Solar Eclipse 2017 is fast approaching and perhaps no group is looking forward to it more than the staff at the Ward Beecher Planetarium at Youngstown State University.

Planetarium Engineer Curt Spivey says this eclipse is significant because it's the first coast to coast eclipse since 1918.

"The first touching of the United States starts in Oregon and it goes all the way across the country and leaves the U.S. in South Carolina.  Every single citizen in the lower forty eight will see some affect of this eclipse," Spivey said.

The path of the eclipse will be about 70 miles wide, and what the valley will actually see will be a partial eclipse shortly after 2:30 p.m. on Monday.

"We're going to have 80 percent of the sun blocked at maximum coverage around 2:33," said Spivey.

If you would like to experience the event with the YSU staff, they are inviting the public to join them at the Metro-Parks experimental farm in Canfield.
 
"We're going to have a few telescopes set up, we will have eclipse shades available for visitors.
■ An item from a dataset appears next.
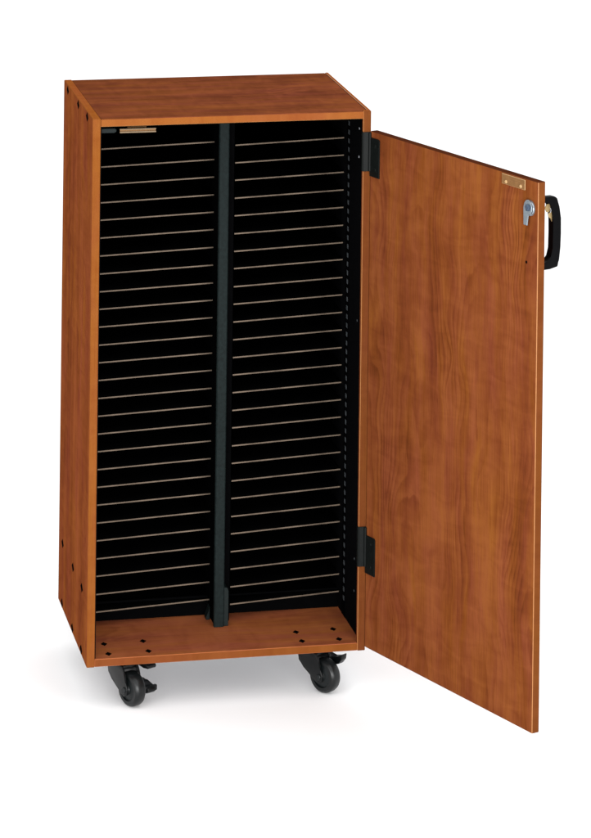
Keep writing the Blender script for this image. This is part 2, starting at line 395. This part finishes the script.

We are giving them out on a first come first serve," according to Spivey.

They will also be providing pin-hole projection cards, which is simply a card with a pin-hole.  The sunlight will come through that hole and project down on the surface of a piece of paper. 

"All you've  got to do is face away from the sun, put the card up by your ear and put a piece of paper down. You will see an actual  projection of the sun right on there," Spivey said.  It's simple and safe and you can do it at home.

Spivey says the eclipse is more than just a passing event, he says NASA and other agencies will be studying and measuring various aspects of  the eclipse.

"There is all sorts of science that is going to be going on when the eclipse is going on," he said.